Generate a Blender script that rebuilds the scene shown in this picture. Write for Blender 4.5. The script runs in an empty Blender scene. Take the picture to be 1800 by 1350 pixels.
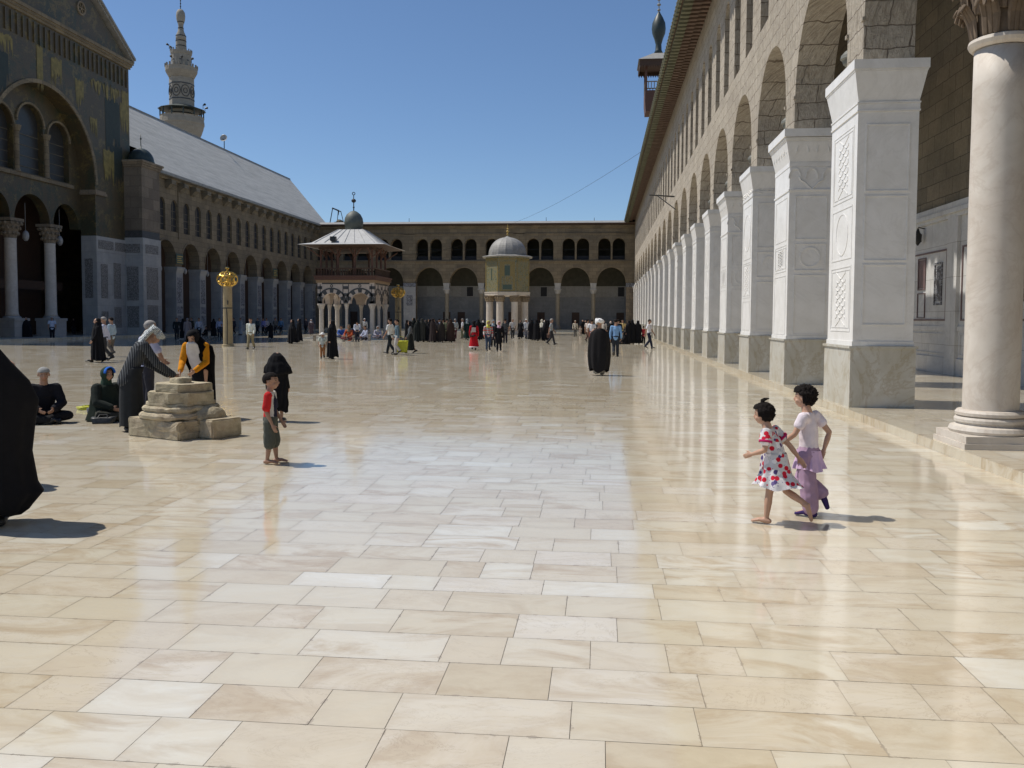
import bpy, bmesh, math, random
from math import sin, cos, pi, radians, sqrt, atan, atan2
from mathutils import Vector, Matrix, noise
random.seed(7)
SC = bpy.context.scene
COL = SC.collection
# ---------------------------------------------------------------- camera
F, CS, HT = 1500.0, -38.774, 1.7          # focal length in photo pixels, principal point offset, eye height
YAW, PIT, ROLL = 0.102595, atan(0.05), 0.005
D = Vector((-sin(YAW)*cos(PIT), cos(YAW)*cos(PIT), -sin(PIT)))
R0 = Vector((cos(YAW), sin(YAW), 0)); U0 = R0.cross(D)
RR = R0*cos(ROLL)+U0*sin(ROLL); UU = -R0*sin(ROLL)+U0*cos(ROLL)
cam = bpy.data.cameras.new('camera'); co = bpy.data.objects.new('camera', cam); COL.objects.link(co)
m = Matrix((RR, UU, -D)).transposed().to_4x4(); m.translation = Vector((0, 0, HT)); co.matrix_world = m
cam.sensor_width = 36; cam.lens = 36*F/1800; cam.shift_y = CS/1800; cam.clip_start = .1; cam.clip_end = 2000
SC.camera = co
def ray(px, py): return D*F+RR*(px-900)-UU*(py-675-CS)
def G(px, py, z=0.0):
    w = ray(px, py); t = (z-HT)/w.z
    return Vector((w.x*t, w.y*t, z))
def RY(px, py, Y):
    w = ray(px, py); t = Y/w.y
    return Vector((w.x*t, Y, HT+w.z*t))
# ---------------------------------------------------------------- world and sun
SUN_EL, SUN_AZ = radians(59), radians(8)
SDIR = Vector((-cos(SUN_EL)*cos(SUN_AZ), cos(SUN_EL)*sin(SUN_AZ), sin(SUN_EL)))   # towards the sun
w = bpy.data.worlds.new("World"); SC.world = w; w.use_nodes = True
nt = w.node_tree; bg = nt.nodes['Background']
sky = nt.nodes.new('ShaderNodeTexSky'); sky.sky_type = 'NISHITA'; sky.sun_disc = False
sky.sun_elevation = SUN_EL; sky.sun_rotation = atan2(SDIR.x, SDIR.y)
sky.air_density = 1.0; sky.dust_density = 0.2; sky.ozone_density = 6.0; sky.altitude = 700
nt.links.new(sky.outputs[0], bg.inputs[0]); bg.inputs[1].default_value = 0.106
sl = bpy.data.lights.new('sun', 'SUN'); sl.energy = 4.6; sl.angle = radians(.55); sl.color = (1, .945, .86)
so = bpy.data.objects.new('sun', sl); COL.objects.link(so)
so.rotation_euler = SDIR.to_track_quat('Z', 'Y').to_euler(); so.location = (-30, 0, 60)
SC.view_settings.view_transform = 'Standard'; SC.view_settings.look = 'None'
SC.view_settings.exposure = 0.0; SC.view_settings.gamma = 1
SC.render.engine = 'CYCLES'
# ---------------------------------------------------------------- node helper
class NB:
    def __init__(s, name):
        s.m = bpy.data.materials.new(name); s.m.use_nodes = True; s.t = s.m.node_tree
        s.b = s.t.nodes['Principled BSDF']; s.tc = None
    def n(s, ty, **k):
        o = s.t.nodes.new('ShaderNode'+ty)
        for a, v in k.items():
            if a.startswith('_'): setattr(o, a[1:], v)
            else: s.set(o.inputs[a.replace('__', ' ')], v)
        return o
    def set(s, inp, v):
        if hasattr(v, 'is_output'): s.t.links.new(v, inp)
        elif hasattr(v, 'outputs'): s.t.links.new(v.outputs[0], inp)
        else:
            if isinstance(v, tuple) and len(v) == 3 and inp.type == 'RGBA': v = (*v, 1)
            inp.default_value = v
    def co(s):
        if not s.tc: s.tc = s.t.nodes.new('ShaderNodeTexCoord')
        return s.tc.outputs['Object']
    def math(s, op, a, b=0.5, c=None, clamp=False):
        o = s.t.nodes.new('ShaderNodeMath'); o.operation = op; o.use_clamp = clamp
        s.set(o.inputs[0], a); s.set(o.inputs[1], b)
        if c is not None: s.set(o.inputs[2], c)
        return o.outputs[0]
    def mix(s, f, a, b, mode='MIX'):
        o = s.t.nodes.new('ShaderNodeMix'); o.data_type = 'RGBA'; o.blend_type = mode
        s.set(o.inputs[0], f); s.set(o.inputs[6], a); s.set(o.inputs[7], b)
        return o.outputs[2]
    def ramp(s, f, *st):
        o = s.t.nodes.new('ShaderNodeValToRGB'); cr = o.color_ramp
        while len(cr.elements) < len(st): cr.elements.new(.5)
        for e, (p, c) in zip(cr.elements, st): e.position = p; e.color = (*c, 1) if len(c) == 3 else c
        s.set(o.inputs[0], f); return o.outputs[0]
    def noise(s, sc, det=4, rough=.55, v=None, dist=0.0):
        return s.n('TexNoise', Vector=v if v is not None else s.co(), Scale=sc, Detail=det, Roughness=rough, Distortion=dist).outputs[0]
    def scale(s, v, x, y, z):
        o = s.t.nodes.new('ShaderNodeMapping'); s.set(o.inputs[0], v); o.inputs['Scale'].default_value = (x, y, z); return o.outputs[0]
    def flat(s):                         # (x+y, z): runs along any axis-aligned wall
        sp = s.n('SeparateXYZ', Vector=s.co()); 
        return s.n('CombineXYZ', X=s.math('ADD', sp.outputs[0], sp.outputs[1]), Y=sp.outputs[2]).outputs[0]
    def out(s, col, rough=.8, bump=None, bs=.3, bd=.02, metal=0, spec=None):
        s.set(s.b.inputs['Base Color'], col); s.set(s.b.inputs['Roughness'], rough); s.b.inputs['Metallic'].default_value = metal
        if spec is not None: s.b.inputs['Specular IOR Level'].default_value = spec
        if bump is not None:
            b = s.n('Bump', Strength=bs, Distance=bd, Height=bump); s.t.links.new(b.outputs[0], s.b.inputs['Normal'])
        return s.m
def stone(name, c1, c2, mortar, bw=.7, bh=.38, bump=.5, stain=(.5, .42, .33), st=.5, wb=.05, streak=0.0):
    q = NB(name); fv = q.flat()
    wob = q.n('VectorMath', _operation='MULTIPLY_ADD'); q.set(wob.inputs[0], q.n('TexNoise', Vector=q.co(), Scale=3.0).outputs[1]); wob.inputs[1].default_value = (wb, wb, 0); q.set(wob.inputs[2], fv)
    br = q.n('TexBrick', Vector=wob.outputs[0], Color1=c1, Color2=c2, Mortar=mortar, Scale=1.0, Mortar__Size=.012, Mortar__Smooth=.3, Brick__Width=bw, Row__Height=bh, Bias=0.0)
    n1 = q.noise(.7, 5, .6); n2 = q.noise(9, 6, .7)
    c = q.mix(q.ramp(n1, (.42, (0, 0, 0)), (.7, (st, st, st))), br.outputs[0], stain)
    c = q.mix(.45, c, q.ramp(n2, (.25, (.35, .33, .3)), (.7, (1, 1, 1))), 'MULTIPLY')
    h = q.math('ADD', q.math('MULTIPLY', br.outputs[1], -.7), q.math('MULTIPLY', n2, .8))
    if streak:
        sn = q.noise(1.0, 6, .75, q.scale(fv, 7, 2.2, 1), 2.0); h = q.math('ADD', h, q.math('MULTIPLY', sn, 2.2*streak))
        c = q.mix(.55*streak, c, q.ramp(sn, (.32, (.35, .31, .26)), (.55, (1, 1, 1))), 'MULTIPLY')
    return q.out(c, .88, h, bump, .03)
def marble(name, c, c2, vein, rough=.35, joints=None, vs=1.3, va=.35):
    q = NB(name)
    n1 = q.noise(vs, 6, .6, dist=1.5); n2 = q.noise(vs*4, 5, .6)
    col = q.mix(q.ramp(n1, (.35, (0, 0, 0)), (.65, (1, 1, 1))), c, c2)
    v = q.math('ABSOLUTE', q.math('SUBTRACT', q.noise(vs*.8, 8, .65, dist=2.5), .5))
    col = q.mix(q.ramp(v, (.0, (va, va, va)), (.035, (0, 0, 0))), col, vein)
    col = q.mix(.18, col, q.ramp(n2, (.3, (.6, .58, .52)), (.6, (1, 1, 1))), 'MULTIPLY')
    h = n2
    if joints:
        br = q.n('TexBrick', Vector=q.flat(), Color1=(1, 1, 1), Color2=(.86, .87, .89), Mortar=(.45, .42, .38), Scale=1.0, Mortar__Size=.006, Brick__Width=joints[0], Row__Height=joints[1])
        col = q.mix(1, col, br.outputs[0], 'MULTIPLY')
    return q.out(col, rough, h, .05, .01)
def plain(name, c, rough=.8, var=.35, sc=6, metal=0, bump=.15, spec=None):
    q = NB(name); n = q.noise(sc, 4, .6)
    col = q.mix(var, c, q.ramp(n, (.3, (.35, .35, .35)), (.7, (1.0, 1.0, 1.0))), 'MULTIPLY')
    return q.out(col, rough, n, bump, .01, metal, spec)
_cl = {}
def cloth(c, pat=None):
    key = (c, pat)
    if key in _cl: return _cl[key]
    q = NB('cloth'); n = q.noise(14, 3, .5); fine = q.noise(160, 2, .5)
    col = q.mix(.3, c, q.ramp(n, (.3, (.5, .5, .5)), (.7, (1, 1, 1))), 'MULTIPLY')
    if pat == 'stripe':
        sp = q.n('SeparateXYZ', Vector=q.co()); s_ = q.math('FRACT', q.math('MULTIPLY', sp.outputs[1], 34))
        col = q.mix(q.math('GREATER_THAN', s_, .70), col, (.115, .12, .125))
    if pat == 'band':
        sp = q.n('SeparateXYZ', Vector=q.co()); s_ = q.math('FRACT', q.math('MULTIPLY', sp.outputs[2], 7))
        col = q.mix(q.math('GREATER_THAN', s_, .5), col, (.55, .08, .06)); col = q.mix(q.math('GREATER_THAN', q.noise(12), .55), col, (.6, .6, .58))
    if pat == 'check':
        sp = q.n('SeparateXYZ', Vector=q.co())
        a = q.math('FRACT', q.math('MULTIPLY', q.math('ADD', sp.outputs[0], sp.outputs[2]), 36)); b = q.math('FRACT', q.math('MULTIPLY', q.math('SUBTRACT', sp.outputs[1], sp.outputs[2]), 36))
        col = q.mix(q.math('GREATER_THAN', q.math('MAXIMUM', a, b), .74), col, (.10, .12, .13))
    if pat == 'hearts':
        vo = q.n('TexVoronoi', Vector=q.co(), Scale=21.0); k = q.math('LESS_THAN', vo.outputs['Distance'], .43)
        hue = q.n('SeparateColor', Color=vo.outputs['Color'])
        cc = q.ramp(hue.outputs[0], (.0, (.50, .012, .03)), (.42, (.52, .02, .045)), (.5, (.06, .05, .17)), (.72, (.10, .07, .2)), (.76, (.75, .7, .72)), (1, (.8, .78, .76)))
        col = q.mix(k, col, cc)
        vo2 = q.n('TexVoronoi', Vector=q.co(), Scale=55.0); k2 = q.math('MULTIPLY', q.math('LESS_THAN', vo2.outputs['Distance'], .3), q.math('GREATER_THAN', q.noise(15), .52))
        col = q.mix(q.math('MULTIPLY', k2, q.math('SUBTRACT', 1.0, k)), col, (.22, .18, .30))
    m_ = q.out(col, .93, q.math('ADD', n, q.math('MULTIPLY', fine, .15)), .25, .015, 0, .15)
    _cl[key] = m_; return m_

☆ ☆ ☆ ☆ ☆

### Work instructions
Pick out every line above that holds the word "pixels" and copy it.

### Result for this task
Generate a Blender script that rebuilds the scene shown in this picture. Write for Blender 4.5. The script runs in an empty Blender scene. Take the picture to be 1800 by 1350 pixels.
F, CS, HT = 1500.0, -38.774, 1.7          # focal length in photo pixels, principal point offset, eye height